Writing a movie review

Content and Features



1. A description of the movie

  • The type of movie it is (e.g. a comedy, a romantic comedy, a biopic, a drama, a mystery, action, fantasy) and a brief description (e.g. … is a romantic comedy set in New York during a long hot summer.)

  • The main plot, but not necessarily the ending (e.g. The story is about the weekend before Jack and Sally’s wedding. Both Sally and Jack are visited by former lovers and each must decide whether their hearts belong to each other or to their former lovers.)

  • A list of the performers and the director (e.g. Starring; Directed by…)

  • Any age restrictions (e.g. The movie is rated… and does contain a lot of violence.)

  • Where the movie is playing (e.g. Currently showing at the…)
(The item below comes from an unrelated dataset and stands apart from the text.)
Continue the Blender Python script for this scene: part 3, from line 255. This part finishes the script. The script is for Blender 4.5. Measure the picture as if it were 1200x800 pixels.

  • A rating system for making a recommendation of whether to see it (e.g. stars***, thumbs up or down)


2. A commentary on whether the movie is worth seeing

  • If yes, why. (e.g. This feel-good romantic comedy is worth seeing.)

  • If no, why not. (e.g. You won’t want to waste your money on this cheesy, sappy Hollywood fare.)

  • Who might like seeing the movie (e.g. If you are into kung fu, this is your movie.)



Language and Structure





  1. Informal

  • Contractions

  • Don’t wait…

  • 2nd person – the writer speaks directly to the reader.

  • You will love the scene where…

  • Colloquialism

  • Will these love birds have a happy ending?




  1. Humour

  • sarcasm

    • If you like watching typical Hollywood drivel, then this is for you; Don’t waste good popcorn money; Haven’t we seen this before; Just wait for the DVD.




  1. Technical vocabulary

actor, actress, acting, action, adventure, animation, anime, art house film, biopic, cartoon, character(s), chick flick, cinematography, comedy, commercial, dialogue, director, Disney, documentary, fantasy, flick, Hollywood, horror, genre, language, Oscar, plot, plot twist, prequel, rating, role, romantic comedy, scene, sequel, sound track, violence



  1. Descriptive adjectives and adverbs

amusing, boring, cheesy, comical, complex, corny, entertaining, exciting, horrifying, lighthearted, predictable, realistic, rehashed, romantic, sad, sappy, scary, slow, suspenseful, unbelievable, violent


  1. Commonly used phrases and clauses

Visually appealing

A must-see

A nail-biter

A tear-jerker

Directed by…

Produced by…

Feel-good

The role of… is played by …

From the director who brought us …

is based on the novel by…

is based on the real life story of…

I would recommend this

I would not recommend this

I strongly recommend this

Go and see this movie

Don’t waste your time


  1. Commonly used structures

  • Tenses

    • The present tense is often used

The movie starts with images of a …

plays the younger brother.



I recommend this movie…

  • Kinds of sentences

    • Imperatives are often used in the review portions

Don’t waste your time

Don’t forget to bring some Kleenex

Wait for the DVD

  • 1st, 2nd, 3rd person

    • All voices are used within one review

1st - I hated this movie.

2nd - You will love this movie.

3rd - The movie is the director’s latest attempt at action-adventure.